Not only are the Bucks losing highly efficient scoring and a second ball handler, Brogdon's injury also minimizes Milwaukee's positional flexibility. The third-year guard out of Virginia certainly is not the quickest player in the league, but he has the size, guile, and hoops IQ to still put himself in the right position on both ends of the floor.

Defensively, the 6-foot-5 Brogdon was the perfect bridge between 6-foot-1 Eric Bledsoe and 6-foot-8 Khris Middleton on the perimeter. Bledsoe and Middleton made up the starting backcourt in Milwaukee's first game without Brogdon against Philly, and while those two can certainly do the trick on defense, the Bucks' five-man unit was clearly missing the switchable piece that could toggle between fleet-footed guards and bigger wings.

In the short-term, the Bucks have built up enough equity that they should be able to survive if Brogdon's 6-8 week timeline is accurate. The Bucks three-game lead over Toronto for the top seed in the East should be safe; Milwaukee's remaining strength of schedule ranks 23rd in the NBA, and it already owns the tiebreaker over the Raptors. Tony Snell and Pat Connaughton, the two players likely to see more time, especially with several other members of the Milwaukee backcourt dealing with nagging injuries, are perfectly solid NBA role players. The Bucks shouldn't experience too much of a downturn as they finish out the regular season.

Long-term, however, this injury could derail the Bucks' title hopes. Six weeks from the point of injury puts a Brogdon return around the start of the second round, while eight weeks moves his start date back towards the beginning of the Eastern Conference Finals.

Milwaukee should be able to dispatch the East's eight seed – currently Miami with a 34-36 record – without issue, and even the second-round opponent, likely to be either Boston or Indiana, should be beatable behind Giannis Antetokounmpo and home-court advantage.

But should Brogdon's injury linger any longer, the Bucks will be hard-pressed to push through without its starting shooting guard.
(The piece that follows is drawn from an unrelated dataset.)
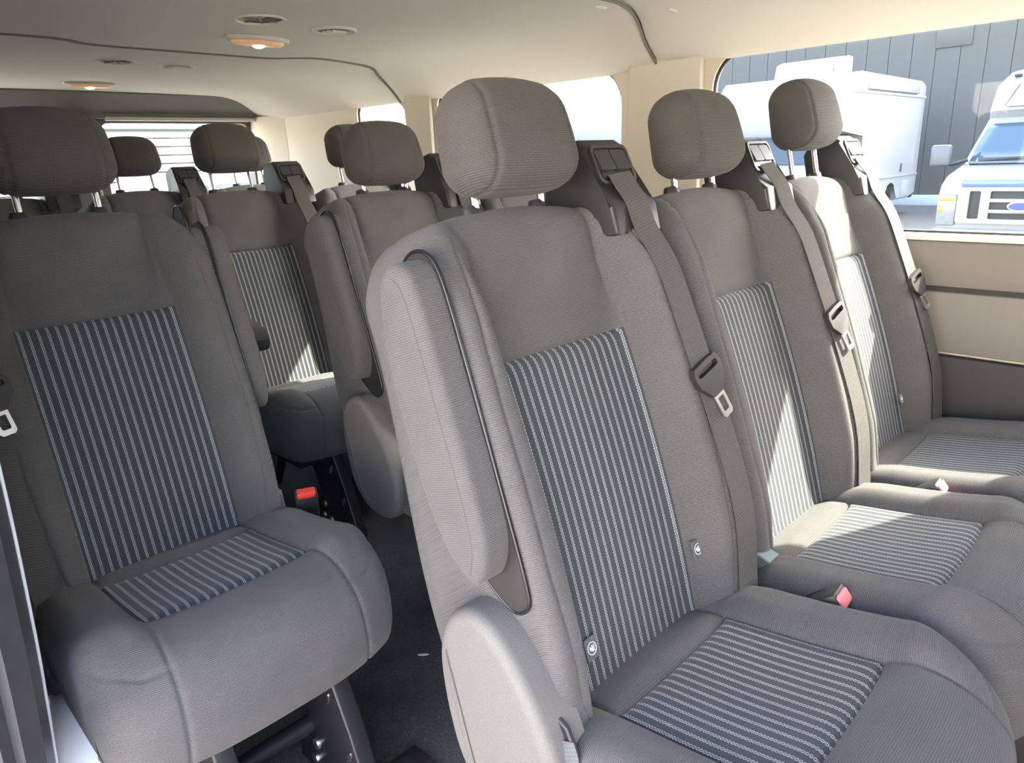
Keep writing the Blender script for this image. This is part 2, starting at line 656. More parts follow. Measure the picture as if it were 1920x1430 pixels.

The Raptors and 76ers both loaded up on stars at the trade deadline, and in case Milwaukee does worm past either team, the vaunted Golden State Warriors will likely be waiting on the other side.

Reaching the Finals is a long way off, and though this season would certainly be considered a success even if Golden State swept the Bucks, these opportunities do not come around often. It would sting to put together a deep roster en route to the organization's best run in decades, only to see the entire dream fall apart at the last possible moment.

There is still time for the pieces to get healthy and round into form before Milwaukee should seriously worry, and as long as Giannis is around, the Bucks will have a puncher's chance against any team in the league, save the Warriors. But if another lengthy injury pops up along Milwaukee's starting lineup, it could be the final nail in the Bucks' otherwise wonderfully constructed coffin.